>> start Supplied information
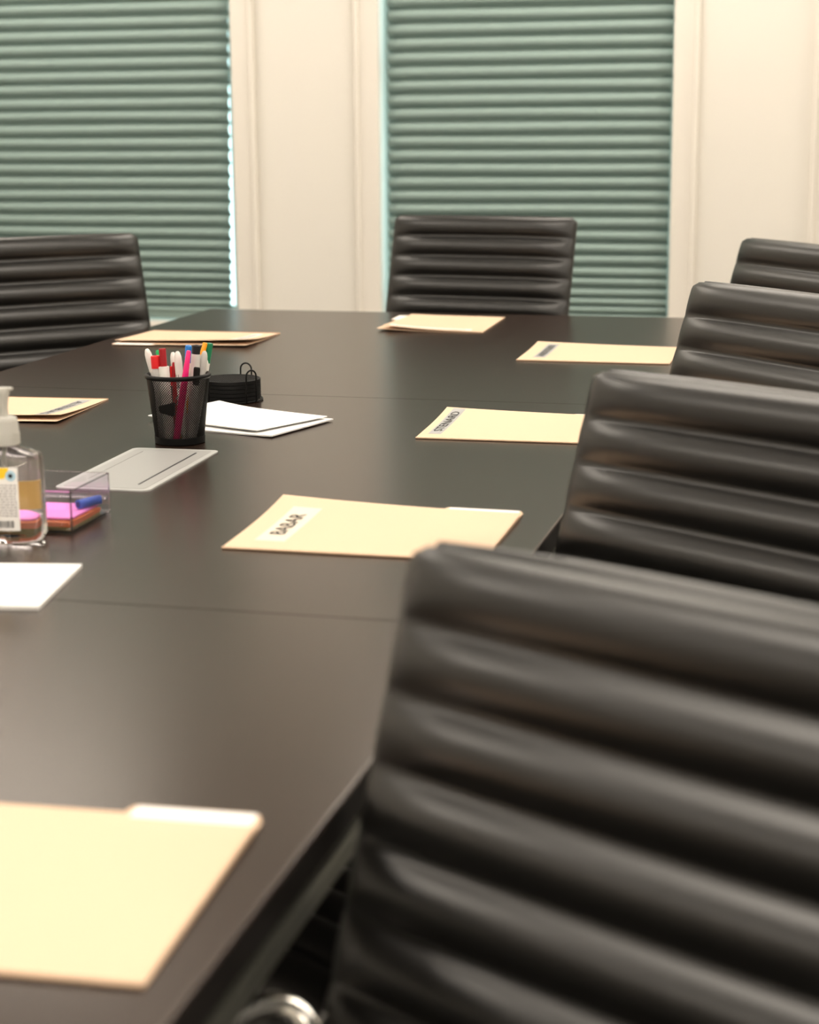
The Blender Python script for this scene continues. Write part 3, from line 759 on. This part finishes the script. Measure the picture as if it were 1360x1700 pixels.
# label on the front face (two tones, printing, bar code) and the amber label on the back
def wrap(x, z, side, off):
    f = 0.985+0.015*(0.055-z)/0.04 if z < 0.055 else 0.985-0.010*(z-0.055)/0.041
    n = 3.4; xx = min(0.999, abs(x)/(HW*f))
    return side*(HD*f*(1-xx**n)**(1/n)+off)
def decal(x0, x1, z0, z1, m, nm, parent, off=0.0003, side=-1, nx=8, nz=6):
    bm = B(); g = [[bm.verts.new((x0+(x1-x0)*i/nx, wrap(x0+(x1-x0)*i/nx, z0+(z1-z0)*j/nz, side, off), z0+(z1-z0)*j/nz)) for i in range(nx+1)] for j in range(nz+1)]
    for j in range(nz):
        for i in range(nx): bm.faces.new((g[j][i], g[j][i+1], g[j+1][i+1], g[j+1][i]))
    return link(nm, bm, M[m], parent)
lb = decal(-0.033, 0.0205, 0.016, 0.089, 'labelwhite', 'front_label', bt)
lb.modifiers.new('thickness', 'SOLIDIFY').thickness = 0.0002
bm = B(); prev = None
for i in range(25):
    x = -0.033+0.0438*i/24; zl = 0.076+max(0, (x-0.005)/0.006)*0.0125
    col2 = [bm.verts.new((x, wrap(x, z, -1, 0.0007), z)) for z in (zl, 0.0886)]
    if prev: bm.faces.new((prev[0], col2[0], col2[1], prev[1]))
    prev = col2
link('yellow_band', bm, M['yellow'], lb)
decal(-0.0065, -0.0035, 0.077, 0.083, 'magenta', 'print_mark', lb, 0.0010)
def disc(x, z, r, m, off, nm):
    bm = B(); bm.faces.new([bm.verts.new((x+r*cos(2*pi*i/24), wrap(x, z, -1, off)-0.00002, z+r*sin(2*pi*i/24))) for i in range(24)]); link(nm, bm, M[m], lb)
disc(0.0125, 0.0795, 0.0060, 'paleblue', 0.0009, 'round_emblem'); disc(0.0125, 0.0795, 0.0025, 'ink', 0.0012, 'emblem_dot')
rnd = random.Random(11); bm = B(); z = 0.068; lines = []
while z > 0.031:
    x = -0.031
    while x < 0.017:
        l = rnd.uniform(0.002, 0.006)
        lines.append((x, min(x+l, 0.0185), z)); x += l+0.0010
    z -= 0.0032
for x0, x1, z in lines:
    bm.faces.new([bm.verts.new((x, wrap(x, zz, -1, 0.0006), zz)) for x, zz in ((x0, z), (x1, z), (x1, z+0.0011), (x0, z+0.0011))])
link('small_print', bm, M['inkgrey'], lb)
bm = B(); x = -0.010
while x < 0.014:
    wd2 = rnd.choice((0.0004, 0.0007, 0.0011))
    bm.faces.new([bm.verts.new((xx, wrap(xx, zz, -1, 0.0006), zz)) for xx, zz in ((x, 0.0195), (x+wd2, 0.0195), (x+wd2, 0.0275), (x, 0.0275))]); x += wd2+rnd.choice((0.0005, 0.0008))
link('bar_code', bm, M['ink'], lb)
bl = decal(-0.033, 0.0220, 0.033, 0.066, 'amber', 'back_label', bt, 0.0003, 1)
bl.modifiers.new('thickness', 'SOLIDIFY').thickness = 0.0002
>> end Supplied information
Goal -> Restate the data above exactly, stripping out each image.

Answer to this exercise ->
The Blender Python script for this scene continues. Write part 3, from line 759 on. This part finishes the script. Measure the picture as if it were 1360x1700 pixels.
# label on the front face (two tones, printing, bar code) and the amber label on the back
def wrap(x, z, side, off):
    f = 0.985+0.015*(0.055-z)/0.04 if z < 0.055 else 0.985-0.010*(z-0.055)/0.041
    n = 3.4; xx = min(0.999, abs(x)/(HW*f))
    return side*(HD*f*(1-xx**n)**(1/n)+off)
def decal(x0, x1, z0, z1, m, nm, parent, off=0.0003, side=-1, nx=8, nz=6):
    bm = B(); g = [[bm.verts.new((x0+(x1-x0)*i/nx, wrap(x0+(x1-x0)*i/nx, z0+(z1-z0)*j/nz, side, off), z0+(z1-z0)*j/nz)) for i in range(nx+1)] for j in range(nz+1)]
    for j in range(nz):
        for i in range(nx): bm.faces.new((g[j][i], g[j][i+1], g[j+1][i+1], g[j+1][i]))
    return link(nm, bm, M[m], parent)
lb = decal(-0.033, 0.0205, 0.016, 0.089, 'labelwhite', 'front_label', bt)
lb.modifiers.new('thickness', 'SOLIDIFY').thickness = 0.0002
bm = B(); prev = None
for i in range(25):
    x = -0.033+0.0438*i/24; zl = 0.076+max(0, (x-0.005)/0.006)*0.0125
    col2 = [bm.verts.new((x, wrap(x, z, -1, 0.0007), z)) for z in (zl, 0.0886)]
    if prev: bm.faces.new((prev[0], col2[0], col2[1], prev[1]))
    prev = col2
link('yellow_band', bm, M['yellow'], lb)
decal(-0.0065, -0.0035, 0.077, 0.083, 'magenta', 'print_mark', lb, 0.0010)
def disc(x, z, r, m, off, nm):
    bm = B(); bm.faces.new([bm.verts.new((x+r*cos(2*pi*i/24), wrap(x, z, -1, off)-0.00002, z+r*sin(2*pi*i/24))) for i in range(24)]); link(nm, bm, M[m], lb)
disc(0.0125, 0.0795, 0.0060, 'paleblue', 0.0009, 'round_emblem'); disc(0.0125, 0.0795, 0.0025, 'ink', 0.0012, 'emblem_dot')
rnd = random.Random(11); bm = B(); z = 0.068; lines = []
while z > 0.031:
    x = -0.031
    while x < 0.017:
        l = rnd.uniform(0.002, 0.006)
        lines.append((x, min(x+l, 0.0185), z)); x += l+0.0010
    z -= 0.0032
for x0, x1, z in lines:
    bm.faces.new([bm.verts.new((x, wrap(x, zz, -1, 0.0006), zz)) for x, zz in ((x0, z), (x1, z), (x1, z+0.0011), (x0, z+0.0011))])
link('small_print', bm, M['inkgrey'], lb)
bm = B(); x = -0.010
while x < 0.014:
    wd2 = rnd.choice((0.0004, 0.0007, 0.0011))
    bm.faces.new([bm.verts.new((xx, wrap(xx, zz, -1, 0.0006), zz)) for xx, zz in ((x, 0.0195), (x+wd2, 0.0195), (x+wd2, 0.0275), (x, 0.0275))]); x += wd2+rnd.choice((0.0005, 0.0008))
link('bar_code', bm, M['ink'], lb)
bl = decal(-0.033, 0.0220, 0.033, 0.066, 'amber', 'back_label', bt, 0.0003, 1)
bl.modifiers.new('thickness', 'SOLIDIFY').thickness = 0.0002